In this unit, we look more broadly at American culture and its dialogue with nature in the 19th century. How did Americans understand their natural world and regard the transformations that economic development wrought? Was America "Nature's Nation"? If it was a new Eden, what were the implications of introducing machines into this Garden? If most Americans expressed enthusiasm for economic development and environmental transformation, did any articulate concern or anxiety? Here we study a 19th-century minority opinion-that Nature might have some intrinsic value, that it might merit conservation, even preservation. Through an examination of art and literature, especially American landscape painting and the writings of Emerson, Thoreau, Muir and others, we will trace the origins of American environmentalism-itself a complex, changing, sometimes amorphous phenomenon.
March 5 (Tu)--Nature's Nation.
Reading: Major Problems, 170-208; Thoreau, Walden, 1-54
("Economy").
March 7 (Th)--Machine in the Garden.
Reading: Thoreau, Walden, 55-67 ("Where I Lived, and What I
Lived For"), 75-134 ("Sounds," "Solitude," "Visitors," "The
Bean-Field," "The Village," "The Ponds").
Essay Assignment: In an essay of approximately 500 words, assess Thoreau's critique of 19th-century American economic culture. Due in class March 7.

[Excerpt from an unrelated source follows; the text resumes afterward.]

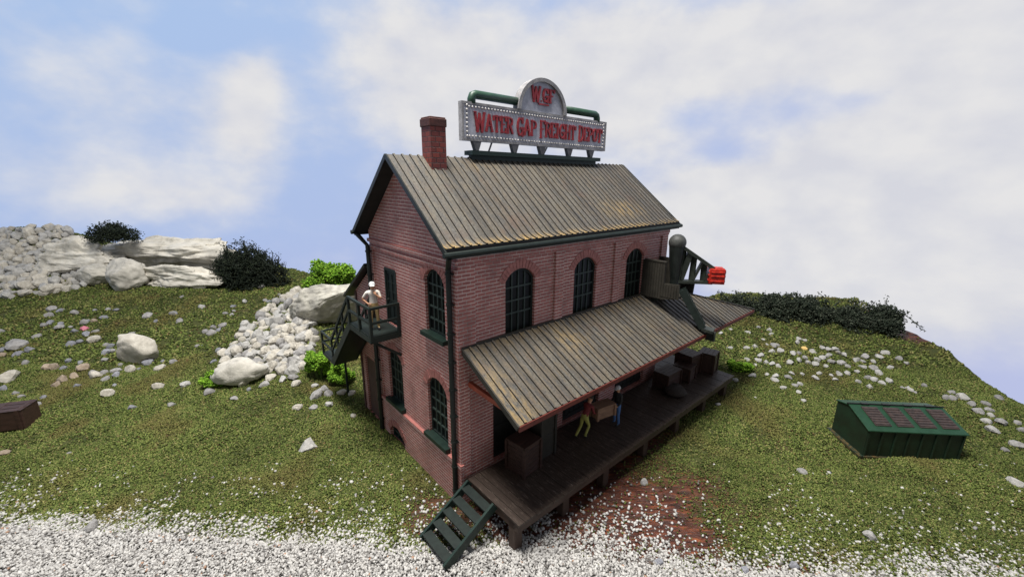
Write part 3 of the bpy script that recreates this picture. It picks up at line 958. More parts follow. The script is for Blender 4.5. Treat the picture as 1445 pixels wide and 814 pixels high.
# ---- balcony and outside stairs
BU, BV0, BV1, BZ = -1.2, 4.02, 6.2, 5.36
bal = MB()
bal.box(BU, 0.0, BV0, BV1, BZ - 0.06, BZ)
bal.box(BU - 0.02, BU + 0.06, BV0 - 0.02, BV1, BZ - 0.26, BZ - 0.06)
bal.box(BU, -0.01, BV0 - 0.02, BV0 + 0.06, BZ - 0.26, BZ - 0.06)
bal.box(BU, -0.01, BV1 - 0.06, BV1, BZ - 0.26, BZ - 0.06)
bal.bar((-1.15, BV0 + 0.1, BZ - 0.2), (-0.02, BV0 + 0.1, BZ - 1.05), 0.10, 0.10)
bal.bar((-1.15, BV1 - 0.1, BZ - 0.2), (-0.02, BV1 - 0.1, BZ - 1.05), 0.10, 0.10)
balcony = bal.build('balcony', GREEN, depot)
rl = MB()
for (p, q) in (((BU + 0.03, BV0, 0), (BU + 0.03, BV1, 0)), ((BU + 0.03, BV0, 0), (-0.02, BV0, 0))):
    for z in (BZ + 1.08, BZ + 0.52):
        rl.bar((p[0], p[1], z), (q[0], q[1], z), 0.09, 0.09)
for (x, y) in ((BU + 0.03, BV0), (BU + 0.03, BV1), (BU + 0.03, (BV0 + BV1) / 2), (-0.08, BV0)):
    rl.bar((x, y, BZ - 0.2), (x, y, BZ + 1.10), 0.10, 0.10)
rl.build('railing', GREEN, balcony)
SV, SZ = 9.0, 2.66
st = MB()
for x in (BU, -0.16):
    st.bar((x + 0.03, BV1, BZ - 0.10), (x + 0.03, SV, SZ - 0.05), 0.09, 0.30)
n = 13
for k in range(n):
    f = (k + 0.5) / n
    v_ = BV1 + (SV - BV1) * f; z_ = BZ + (SZ - BZ) * f
    st.box(BU + 0.06, -0.16, v_ - 0.13, v_ + 0.13, z_ - 0.03, z_ + 0.02)
st.box(BU, -0.1, SV, SV + 1.5, SZ - 0.16, SZ)
stairs = st.build('outside_stairs', GREEN, depot)
rl = MB()
for x in (BU + 0.03, -0.15):
    rl.bar((x, BV1, BZ + 1.08), (x, SV, SZ + 1.08), 0.09, 0.10)
    rl.bar((x, BV1, BZ + 0.55), (x, SV, SZ + 0.55), 0.08, 0.08)
    for f in (0.0, 0.33, 0.66, 1.0):
        v_ = BV1 + (SV - BV1) * f; z_ = BZ + (SZ - BZ) * f
        rl.bar((x, v_, z_ - 0.1), (x, v_, z_ + 1.1), 0.08, 0.08)
for z in (SZ + 1.08, SZ + 0.55):
    rl.bar((BU + 0.03, SV, z), (BU + 0.03, SV + 1.5, z), 0.08, 0.08)
    rl.bar((BU + 0.03, SV + 1.5, z), (-0.15, SV + 1.5, z), 0.08, 0.08)
rl.bar((BU + 0.03, SV + 1.46, SZ - 0.1), (BU + 0.03, SV + 1.46, SZ + 1.1), 0.09, 0.09)
for (x, v_) in ((-0.25, SV + 1.3),):
    gz = float(height(*L2W(x, v_).xy))
    rl.bar((x, v_, gz - 0.2), (x, v_, SZ - 0.1), 0.09, 0.09)
rl.build('railing', GREEN, stairs)
sb = MB(); sb.bar((-0.62, BV1 + 0.05, BZ - 0.26), (-0.62, SV, SZ - 0.21), 1.10, 0.05); sb.build('soffit', BLACKGREEN, stairs)

# ------------------------------------------------------------------ hoist bay on the front of the depot
bay = MB()
side_poly = [(0.0, 5.84), (-1.04, 5.88), (-1.80, 6.02), (-1.84, 6.68), (-1.14, 6.62), (-1.12, 7.52), (0.0, 7.54)]
for ua, ub in ((10.10, 10.17), (11.48, 11.55)):
    bay.prism(side_poly, gb, ua, ub)
vv = -0.14
while vv > -1.78:
    z1_ = 7.50 if vv > -1.05 else 6.60
    bay.box(10.078, 10.10, vv - 0.105, vv, 5.90 if vv > -1.0 else 6.03, z1_); vv -= 0.125
bay.box(10.17, 11.48, -1.78, -0.09, 6.02, 6.10)
bay.box(10.06, 10.20, -1.15, -0.09, 7.54, 7.60)
bay_o = bay.build('hoist_bay', GREYBROWN, depot)
for uu in (10.35, 11.3):
    br_ = MB(); br_.bar((uu, -1.0, 5.98), (uu, -0.1, 5.4), 0.12, 0.14); br_.build('bay_bracket', GREEN, bay_o)

A = math.radians(38)
jd = Vector((math.sin(A), -math.cos(A), 0))
jb = Vector((10.9, -1.30, 0))
crane = dthing('jib_crane', 'grey green lattice jib crane with round topped mast and red block at its tip', 'crane', jb.x, jb.y, 6.62)
J = lambda s, z: tuple(jb + jd * s + Vector((0, 0, z)))
m_ = MB()
m_.tube([J(-0.10, 6.10), J(-0.10, 6.75), J(-0.14, 7.6), J(-0.15, 8.34)], [0.20, 0.21, 0.29, 0.345], 20)
m_.build('mast', BLACKGREEN, crane, smooth=False)
m_ = MB(); m_.sphere(J(-0.15, 8.38), 0.375, 18, 10); m_.build('dome', DOME, crane, smooth=True)
m_ = MB()
side = jd.cross(Vector((0, 0, 1))).normalized()
m_.bar(J(0.02, 8.24), J(1.45, 7.30), 0.40, 0.15)
m_.bar(J(-0.05, 6.64), J(1.45, 6.66), 0.34, 0.13)
m_.bar(J(0.10, 8.1), J(0.06, 6.72), 0.26, 0.24)
m_.bar(J(0.42, 7.92), J(0.14, 6.75), 0.24, 0.24)
m_.bar(J(0.62, 7.8), J(0.60, 6.72), 0.24, 0.085)
m_.bar(J(0.97, 7.56), J(0.66, 6.74), 0.22, 0.10)
m_.bar(J(1.06, 7.5), J(1.08, 6.72), 0.24, 0.085)
m_.bar(J(1.40, 7.3), J(1.13, 6.74), 0.22, 0.10)
m_.build('jib', STEEL, crane)
m_ = MB()
c0 = Vector(J(1.58, 6.98))
poly = []
def RB(a, b, h): return c0 + jd * a + side * b + Vector((0, 0, h))
pts = [RB(a, b, h) for h in (-0.33, 0.33) for a, b in ((-0.32, -0.34), (0.32, -0.34), (0.32, 0.34), (-0.32, 0.34))]
m_.add(pts, [(0, 3, 2, 1), (4, 5, 6, 7), (0, 1, 5, 4), (1, 2, 6, 5), (2, 3, 7, 6), (3, 0, 4, 7)])
for h in (-0.2, 0.02, 0.2):
    m_.bar(RB(-0.325, -0.30, h), RB(-0.325, 0.31, h + 0.03), 0.04, 0.09); m_.bar(RB(0.325, -0.30, h), RB(0.325, 0.30, h), 0.04, 0.09)
    m_.bar(RB(-0.28, -0.345, h), RB(0.30, -0.345, h + 0.02), 0.04, 0.09); m_.bar(RB(-0.28, 0.345, h), RB(0.28, 0.345, h), 0.04, 0.09)
for b in (-0.18, 0.12): m_.bar(RB(-0.3, b, 0.335), RB(0.3, b + 0.04, 0.335), 0.16, 0.05)
m_.build('tip_block', REDBLK, crane, bevel=0.03)

# sloping chute from the bay down over the canopy
ch = MB()
p, q = Vector((10.72, -1.68, 6.30)), Vector((11.16, -2.58, 4.70))
ch.bar(p, q, 0.40, 0.05)
dd_ = (q - p).normalized(); sd = dd_.cross(Vector((0, 0, 1))).normalized()
for s in (-1, 1):
    ch.bar(p + sd * 0.2 * s + Vector((0, 0, 0.05)), q + sd * 0.2 * s + Vector((0, 0, 0.05)), 0.06, 0.30)
chute = dthing('hoist_chute', 'dark green sloping chute running from the hoist bay down over the canopy edge', 'chute', 11.16, -2.58, 4.5)
ch.build('trough', GREEN, chute)
ch = MB(); ch.bar(q + dd_ * 0.0 + Vector((0, 0, 0.0)), q + Vector((0.12, -0.45, -0.06)), 0.5, 0.12); ch.bar(q + Vector((0.08, -0.35, -0.08)), q + Vector((0.08, -0.35, -0.5)), 0.40, 0.10)
ch.build('chute_lip', STEEL, chute)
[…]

March 12 (Tu)--Nature and Science.
Reading: Thoreau, Walden, 140-49 ("Higher Laws"), 170-223
("Former Inhabitants; and Winter Visitors," "Winter Animals," "The
Pond in Winter," "Spring," "Conclusion"); Major Problems,
338-42 (review).
March 14 (Th)--Conservation and
Preservation.
Reading: Major Problems, 347-59, 383-412; Cronon, Nature's
Metropolis, 371-85.
Essay Assignment: Although we often understand "natural" areas (both urban and wilderness parks, for example) as residual--places which have escaped the clutches of economic development--recent scholars have begun to see such places as the creations of urban people, as cultural constructions produced by and in reaction to industrialization and urbanization. In an essay of approximately 500 words, analyze this notion for the second half of the 19th century. Due in class March 14.